- [Data block]:
-- start --

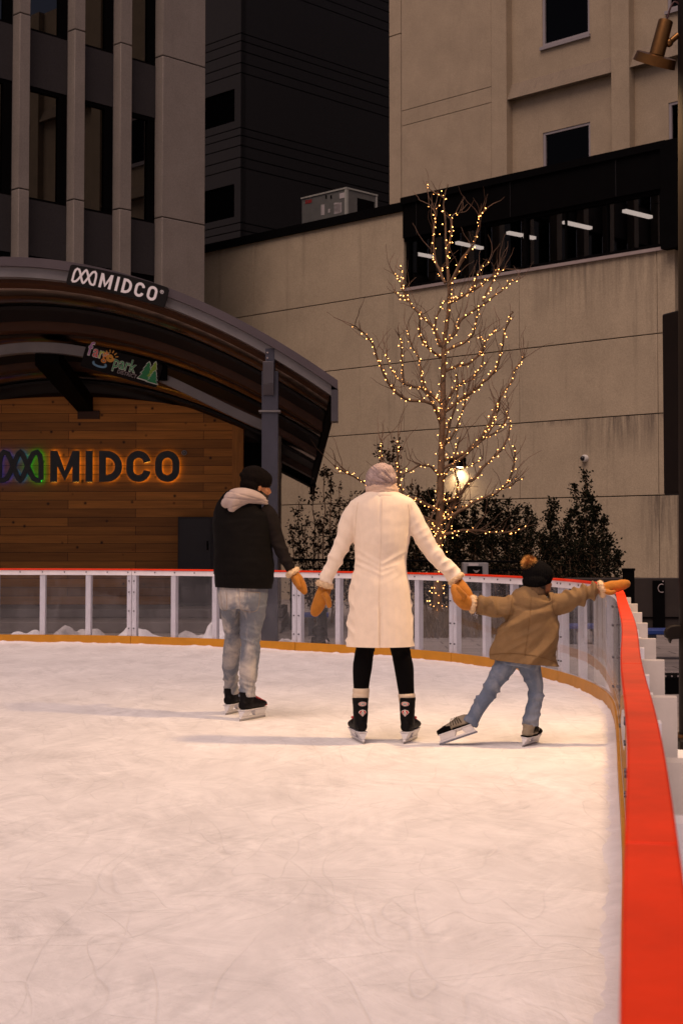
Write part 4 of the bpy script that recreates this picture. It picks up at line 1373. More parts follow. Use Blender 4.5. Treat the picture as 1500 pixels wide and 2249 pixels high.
a, b_ = at(1370, 1249, 22.4), at(1392.5, 1249, 22.4)
bo = thing('bollard', 'square black bollard above the child\'s outstretched mitten', 'bollard', (a.x, 22.4, -.06))
mb = MB(); mb.box(a.x, b_.x, 22.4, 22.55, -.06, a.z); mb.build('post', m_black, bo, bevel=.006)
mb = MB(); mb.box(a.x - .01, b_.x + .01, 22.39, 22.56, a.z - .03, a.z + .004); mb.build('cap', m_black, bo)
# blue bench right
def bench(x0, x1, y0, Y, label, legs, name='blue_bench'):
    a, b_ = at(x0, y0, Y), at(x1, y0, Y)
    th = thing(name, label, 'bench', ((a.x + b_.x) / 2, Y, -.06), 'blue picnic benches around the rink')
    mb = MB(); mb.box(a.x, b_.x, Y, Y + .38, a.z - .06, a.z); mb.build('seat', m_blue, th, bevel=.012)
    for lx in legs:
        p = at(lx, y0, Y)
        mb = MB(); mb.box(p.x - .04, p.x + .04, Y + .14, Y + .22, -.06, a.z - .062); mb.box(p.x - .04, p.x + .04, Y - .02, Y + .40, a.z - .10, a.z - .0605)
        mb.build('leg', M('bench_leg', (.02, .022, .035), .5), th)
bench(1405, 1560, 1383, 17.0, 'blue bench behind the right-hand boards beside the lamp post', (1432, 1530))
bench(650, 722, 1347, 21.3, 'small blue bench seen through the clear panel beside the woman\'s mitten', (683,))
bench(1235, 1330, 1372, 19.6, 'blue bench seen through the clear panel right of the child', (1262, 1312))
# equipment case
a = at(1448, 1482, 13.2)
cs = thing('equipment_case', 'black equipment case on the paving beside the lamp post', 'case', (a.x + .2, 13.3, -.06))
mb = MB(); zc = at(1460, 1486, 13.2).z
mb.box(a.x, a.x + .62, 13.2, 13.6, -.06, zc); mb.build('box', m_black, cs, bevel=.015)
for k in range(9):
    mb = MB()
    mb.ball((a.x + .05 + .055 * (k % 4) + .02 * nz(k, 1, 1), 13.19, .10 + .035 * (k // 4) + .05 * nz(k, 5, 2)), .008, 6, 5)
    mb.build('catch', m_sill, cs)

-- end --

- [Required work]: Transcribe all the data word for word; the images stay out.

- [Solution below]:
Write part 4 of the bpy script that recreates this picture. It picks up at line 1373. More parts follow. Use Blender 4.5. Treat the picture as 1500 pixels wide and 2249 pixels high.
a, b_ = at(1370, 1249, 22.4), at(1392.5, 1249, 22.4)
bo = thing('bollard', 'square black bollard above the child\'s outstretched mitten', 'bollard', (a.x, 22.4, -.06))
mb = MB(); mb.box(a.x, b_.x, 22.4, 22.55, -.06, a.z); mb.build('post', m_black, bo, bevel=.006)
mb = MB(); mb.box(a.x - .01, b_.x + .01, 22.39, 22.56, a.z - .03, a.z + .004); mb.build('cap', m_black, bo)
# blue bench right
def bench(x0, x1, y0, Y, label, legs, name='blue_bench'):
    a, b_ = at(x0, y0, Y), at(x1, y0, Y)
    th = thing(name, label, 'bench', ((a.x + b_.x) / 2, Y, -.06), 'blue picnic benches around the rink')
    mb = MB(); mb.box(a.x, b_.x, Y, Y + .38, a.z - .06, a.z); mb.build('seat', m_blue, th, bevel=.012)
    for lx in legs:
        p = at(lx, y0, Y)
        mb = MB(); mb.box(p.x - .04, p.x + .04, Y + .14, Y + .22, -.06, a.z - .062); mb.box(p.x - .04, p.x + .04, Y - .02, Y + .40, a.z - .10, a.z - .0605)
        mb.build('leg', M('bench_leg', (.02, .022, .035), .5), th)
bench(1405, 1560, 1383, 17.0, 'blue bench behind the right-hand boards beside the lamp post', (1432, 1530))
bench(650, 722, 1347, 21.3, 'small blue bench seen through the clear panel beside the woman\'s mitten', (683,))
bench(1235, 1330, 1372, 19.6, 'blue bench seen through the clear panel right of the child', (1262, 1312))
# equipment case
a = at(1448, 1482, 13.2)
cs = thing('equipment_case', 'black equipment case on the paving beside the lamp post', 'case', (a.x + .2, 13.3, -.06))
mb = MB(); zc = at(1460, 1486, 13.2).z
mb.box(a.x, a.x + .62, 13.2, 13.6, -.06, zc); mb.build('box', m_black, cs, bevel=.015)
for k in range(9):
    mb = MB()
    mb.ball((a.x + .05 + .055 * (k % 4) + .02 * nz(k, 1, 1), 13.19, .10 + .035 * (k // 4) + .05 * nz(k, 5, 2)), .008, 6, 5)
    mb.build('catch', m_sill, cs)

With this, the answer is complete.